Using Contraption Maker in a Language Arts / ELA Lesson

June 23rd, 2015 by Deborah Fike

The following guest blog was written by Kris Schwengel, one of our educational advisors.  He is passionate about engaging and motivating kids, as shown in his TEDx talk on project-based learning.   

Kris SchwengelAloha from Hawaii.  I’m Kris Schwengel and I teach 4th Grade.  I can’t believe I’m now old enough to admit that I was using ‘The Incredible Machine’ in 1995!  So when a colleague told me about ‘Contraption Maker’ I knew I had to explore its uses in my classroom.  And I believe I struck gold.  We all know that the number of things we are expected to teach is growing while the school day and year is not expanding.  This means integration is the key to adding anything to our classrooms.  I’ve found some neat ways to integrate Contraption Maker that I’ll document in this blog.

Language Arts Integration

We all should see the value in kids making Rube Goldberb machines: collaboration, creativity, resilience, engineering, and fun.  But there’s a huge problem.  Once students get a marble to run down a path and knock over a few dominoes, it’s wildly challenging for kids to keep going, for a variety of reasons such as time, materials, tools, and fabrication skills.  Contraption Maker solves this problem.

If you agree that Rube Goldberg machines have value for students please continue; If you do not, then go jump in a lake.

Since Contraption Maker is so fun for students, it’s a great idea to harness this energy and integrate it.  I’ve seen Contraption Maker increase the motivation of students to write and share their work with classmates.
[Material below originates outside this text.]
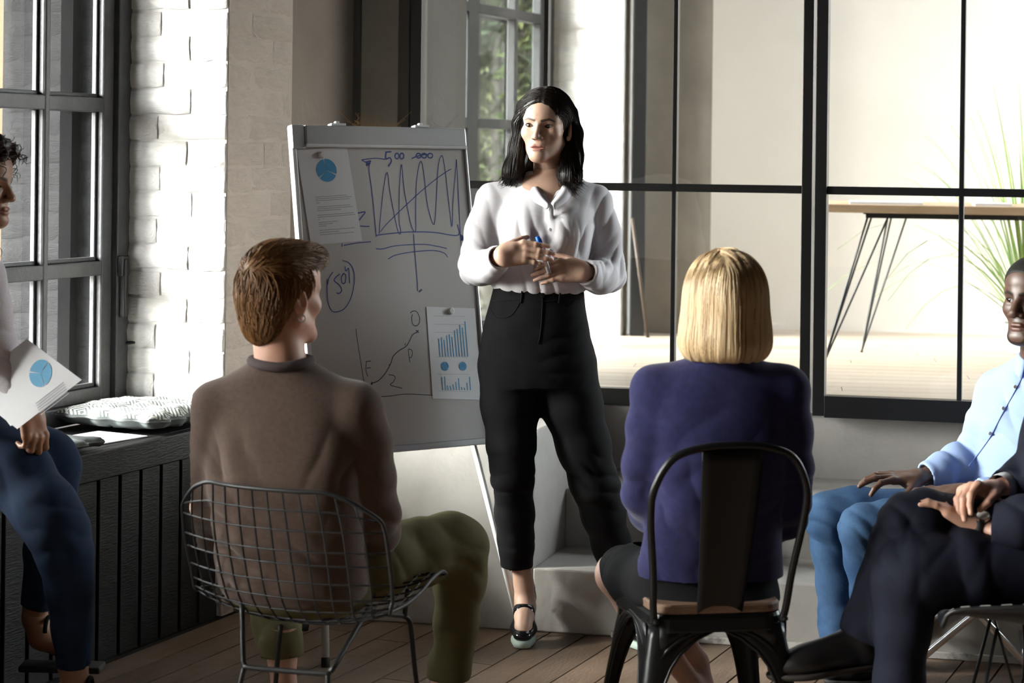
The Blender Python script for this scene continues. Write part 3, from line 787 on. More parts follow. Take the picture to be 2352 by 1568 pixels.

If you agree that Contraption Maker will energize your classroom and motivate students to write please continue; If you do not, then please return to the 1980s.

Lesson Plan

Students create their own contraptions.  I’d suggest limiting the machine to about seven events.  Otherwise, things can get quite complex for this activity.  I have also usually assigned the last event of the machine like “Make toast” or “Release the mouse from its cage.”  I believe this simplifies the assignment and also creates twenty-five machines that are remarkably different except for the final event.    We’ll use Johnny and Suzie as examples here.

So now, Johnny has a working machine of about seven events.  His next challenge is to write out a paragraph describing the sequential events of his machine.  Now we see the integration with Language Arts skills such as sequential writing, transition words (first, next, then, etc.), descriptive details, action verbs, and relational prepositions.

Johnny then passes that text (just the text) to Suzie, who is then challenged to re-create Johnny’s machine using Contraption Maker.  The kids absolutely love this part of the challenge.

Johnny and Suzie then compare their two machines.  Depending on Johnny’s writing skills and Suzie’s building/reading skills, the two machines come out remarkable similar or sometimes remarkably different.  It’s fascinating to place screenshots of the two machines on a document with the text in between.  The following are actual examples of how this lesson plan turned out in class, using the same two students.


Note that Quinn made an almost exact replica of Devin’s original machine.  But, when the tables are turned…

Devyn…Devyn’s reproduction of Quinn’s machine looks quite different.

This year I did this activity twice with students.  The first time I went over transition words with the students, but the second time I challenged the students to use more relational prepositions such as ‘The dog moves to the right on the brick path.’  The second attempts demonstrate more details and thus the re-creation of the machines is more successful.  Again, the better the writing, the better the challenge can be completed.

I can tell you the miraculous uptick in student motivation, writing volume, and general excitement around the entire process, but instead, I’ll challenge you to give integrating Contraption Maker a try.  I’d bet my truck you’ll find success for your students.